Saturday 10 January 2009 – Along the Nile, Upper Egypt
Keenly anticipating a shower and sit-down facilities, we were glad leave our felucca and its wonderful crew to be back on land. But naturally there were temples to be visited before those delights were to be enjoyed.





The Temple of Horus at Edfu is another vast Ptolemaic pile and is said to be the most complete remaining one. It is also well on the tourist trail and we encountered the biggest crowds we’d seen thus far.





Given the size and value of the tourist industry to Egypt, it is a pity that this country is not better at delivering the experience to visitors. Prices of between LE30-100 are charged for entry to every site, but there is little useful interpretation.
Instead, guards lurk in dark corners, leaping forth to point out perfectly obvious and useless features to passing tourists then expecting baksheesh of ridiculous sums for so doing. When a site is quiet, rather than usefully employing their time in activities like emptying bins or sweeping up rubbish, staff guards and the ubiquitous tourist police loll about chatting and physically obstructing public access to their sites.

When one has paid for entry and had a fairly poor experience, one is forced then to run the gamut of the bazaar on the way back to the bus. There is such a bazaar at EVERY site, selling a predictable range of junk and with hawkers spreading their arms out to catch passing tourists, who have to forcefully push through this undignified melee.

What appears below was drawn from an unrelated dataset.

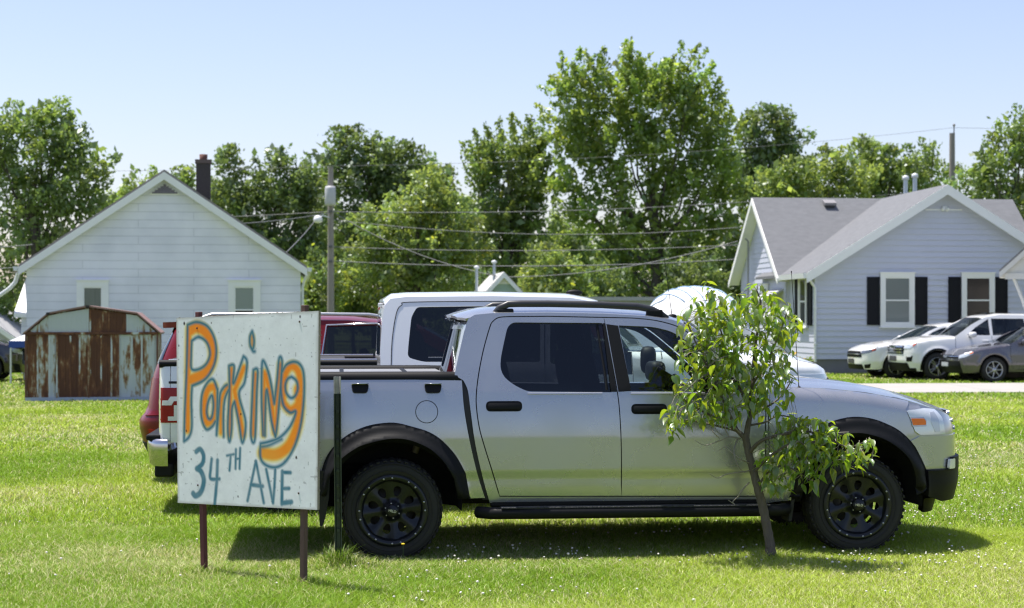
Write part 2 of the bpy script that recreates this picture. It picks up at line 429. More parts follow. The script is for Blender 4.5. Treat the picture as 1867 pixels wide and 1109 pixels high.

After the crowds at Edfu, we were the only tourists at Esna. This temple, excavated from the centre of a town on the west bank, was a surprise. Mike had been trying to visit for 20 years, but this was the first time he had been able to do so. The convoy system had made it impossible for tour groups, and he said that bus drivers and taxis had refused on other occasions to take him, prior to the convoy system’s introduction.
The temple at Esna is dark, dingy and covered in pigeon crap, but is well preserved by having been buried for so long – no defacing mars the reliefs – and there is much colour remaining on columns, walls and ceilings. Quite a find.
We finally made it to the Mina Palace Hotel around 4pm. After a shower, unpacking and a bit of a rest, we had dinner at the Champollion Restaurant at the nearby Mercure Hotel.